At this very moment more than 18 million people across the Sahel region of West Africa, about half of them children, are at risk from hunger.

For months now, the region has been in the grips of a drought and food crisis spurred by erratic rains, failed crops, poor harvests, recurring drought, and rising food and fuel costs. Violence and political turmoil in parts of the region like Timbuktu have further exacerbated the crisis with roughly 300,000 Malian refugees running for their lives toward safety and food in neighbouring countries that were already food insecure long before they arrived.

While aid agencies like Plan Canada and fellow members of the Humanitarian Coalition do our best to respond and to encourage public attention and support, my biggest fear in all of this is that people will look at this crisis, roll their eyes in mock surprise or indifference, and say "Oh another Africa crisis..." or "Here we go again, another sad story about hungry African children."

Given the number of African famines and droughts I've seen as an aid worker over the last three decades, I can see how people could become apathetic over time, but I don't think it's fair, nor accurate, to dismiss this latest crisis in a "here we go again" kind of way.

I say it's not fair because I know that throughout past famines and droughts, African farmers have become more and more resilient, and have made so much headway over the years in preparedness and recovery to crises like these -- crises that are practically a way of life in countries where so many people's lives and livelihoods are intrinsically linked to climate trends and uncontrollable conditions.

In fact, like Canadian farmers who have learned how to survive the unpredictability of good and bad weather, local African farmers have been doing their best to survive extreme climate events for decades.

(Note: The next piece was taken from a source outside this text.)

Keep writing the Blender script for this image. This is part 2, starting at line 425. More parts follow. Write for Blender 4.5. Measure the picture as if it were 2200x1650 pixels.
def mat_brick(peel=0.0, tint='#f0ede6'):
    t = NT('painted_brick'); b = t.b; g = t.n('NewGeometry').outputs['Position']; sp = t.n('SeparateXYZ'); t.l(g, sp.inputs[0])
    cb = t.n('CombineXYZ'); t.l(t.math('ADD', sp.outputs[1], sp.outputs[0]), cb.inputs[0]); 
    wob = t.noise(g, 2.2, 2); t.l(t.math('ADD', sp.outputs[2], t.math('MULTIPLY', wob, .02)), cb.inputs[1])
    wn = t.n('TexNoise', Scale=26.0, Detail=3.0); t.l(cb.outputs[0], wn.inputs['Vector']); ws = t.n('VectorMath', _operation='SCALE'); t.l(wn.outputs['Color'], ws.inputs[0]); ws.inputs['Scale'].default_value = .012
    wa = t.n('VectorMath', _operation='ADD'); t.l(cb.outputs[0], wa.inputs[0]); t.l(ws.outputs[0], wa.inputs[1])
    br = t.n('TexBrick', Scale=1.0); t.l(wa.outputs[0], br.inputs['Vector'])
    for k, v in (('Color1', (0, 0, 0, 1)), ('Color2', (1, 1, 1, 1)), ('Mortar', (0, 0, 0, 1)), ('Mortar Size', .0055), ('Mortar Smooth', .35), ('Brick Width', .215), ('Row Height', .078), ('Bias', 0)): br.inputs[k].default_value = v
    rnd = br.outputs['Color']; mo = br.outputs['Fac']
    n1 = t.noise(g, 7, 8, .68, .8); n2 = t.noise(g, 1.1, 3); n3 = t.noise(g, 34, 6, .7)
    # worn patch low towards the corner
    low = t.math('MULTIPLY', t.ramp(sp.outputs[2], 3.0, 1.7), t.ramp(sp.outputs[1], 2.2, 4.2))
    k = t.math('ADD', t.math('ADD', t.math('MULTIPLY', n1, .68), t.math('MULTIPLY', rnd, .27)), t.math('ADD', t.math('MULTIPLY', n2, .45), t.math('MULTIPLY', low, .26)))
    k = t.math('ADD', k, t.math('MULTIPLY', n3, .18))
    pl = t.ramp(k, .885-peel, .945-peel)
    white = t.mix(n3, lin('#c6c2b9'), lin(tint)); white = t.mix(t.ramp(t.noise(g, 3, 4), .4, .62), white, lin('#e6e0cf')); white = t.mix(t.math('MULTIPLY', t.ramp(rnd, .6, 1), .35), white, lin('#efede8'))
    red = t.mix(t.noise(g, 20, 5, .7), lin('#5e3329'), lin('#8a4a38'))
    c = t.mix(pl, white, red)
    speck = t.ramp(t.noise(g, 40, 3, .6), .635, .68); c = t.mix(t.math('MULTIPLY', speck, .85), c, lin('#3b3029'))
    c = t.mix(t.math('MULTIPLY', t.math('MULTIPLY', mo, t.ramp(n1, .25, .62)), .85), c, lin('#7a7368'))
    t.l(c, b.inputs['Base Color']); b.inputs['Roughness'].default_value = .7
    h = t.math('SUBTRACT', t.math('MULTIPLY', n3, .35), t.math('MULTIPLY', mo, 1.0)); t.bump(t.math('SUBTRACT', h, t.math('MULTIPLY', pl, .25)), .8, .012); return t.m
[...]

With support from Plan, many African farmers have been able to manage through back-to-back seasons of erratic rains and prolonged droughts through smart farming techniques, better and more effective grain storage systems, and other disaster preparedness and back-up processes.

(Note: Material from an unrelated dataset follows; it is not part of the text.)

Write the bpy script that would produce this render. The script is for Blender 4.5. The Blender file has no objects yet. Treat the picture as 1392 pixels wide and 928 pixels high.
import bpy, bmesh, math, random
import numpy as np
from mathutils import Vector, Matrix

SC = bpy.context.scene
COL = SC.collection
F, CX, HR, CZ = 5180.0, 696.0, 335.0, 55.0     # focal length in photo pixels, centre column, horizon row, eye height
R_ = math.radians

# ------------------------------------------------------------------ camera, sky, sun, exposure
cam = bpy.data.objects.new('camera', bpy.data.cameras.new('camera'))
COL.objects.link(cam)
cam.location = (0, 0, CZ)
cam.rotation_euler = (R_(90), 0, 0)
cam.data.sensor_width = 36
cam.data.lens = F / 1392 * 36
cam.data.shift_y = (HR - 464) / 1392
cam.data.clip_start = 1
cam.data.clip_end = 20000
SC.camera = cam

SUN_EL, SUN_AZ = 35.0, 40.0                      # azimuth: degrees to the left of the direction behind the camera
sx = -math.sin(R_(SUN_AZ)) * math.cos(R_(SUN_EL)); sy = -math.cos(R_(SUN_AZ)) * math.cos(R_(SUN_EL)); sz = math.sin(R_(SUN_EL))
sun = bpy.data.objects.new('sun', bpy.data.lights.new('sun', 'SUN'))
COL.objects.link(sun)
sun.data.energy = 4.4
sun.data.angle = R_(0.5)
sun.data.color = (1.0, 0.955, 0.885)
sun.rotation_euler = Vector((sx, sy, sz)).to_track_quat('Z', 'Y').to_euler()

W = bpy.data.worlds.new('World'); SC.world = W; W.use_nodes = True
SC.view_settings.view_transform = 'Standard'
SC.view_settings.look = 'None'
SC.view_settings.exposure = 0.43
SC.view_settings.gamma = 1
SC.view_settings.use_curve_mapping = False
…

The reality is this latest drought has simply overwhelmed those hard-won systems and processes, and it has occurred in regions where families, even though they've been surviving, still struggle against poverty.

On this side of the world, farmers in the American midwest are now facing what many are calling the worst drought in 50 years and, as reported in recent news, experts are sounding the alarm on increasing global food shortages that will result and "calling for international action to avoid a repeat of the worldwide food price crisis of 2008." By many accounts, this too is a natural climate event that has overwhelmed even the wealthy U.S midwest farming industry despite the best tools, resources, and systems farmers had in place before the drought occurred.

While I fear people's indifference, I also hold on to my own hope. My hope that people worldwide, and especially Canadians who have shown compassion and generosity in disasters before, will understand that the Sahel food crisis is not just another African tragedy about political fighting and poor people.

That people will see it as much more than this -- a natural disaster that could happen anywhere in the world but is happening today in a region with no safety net left . A natural disaster that, like with any emergency, requires our urgent attention and support so that children can eat and grow up healthy and lives can be saved.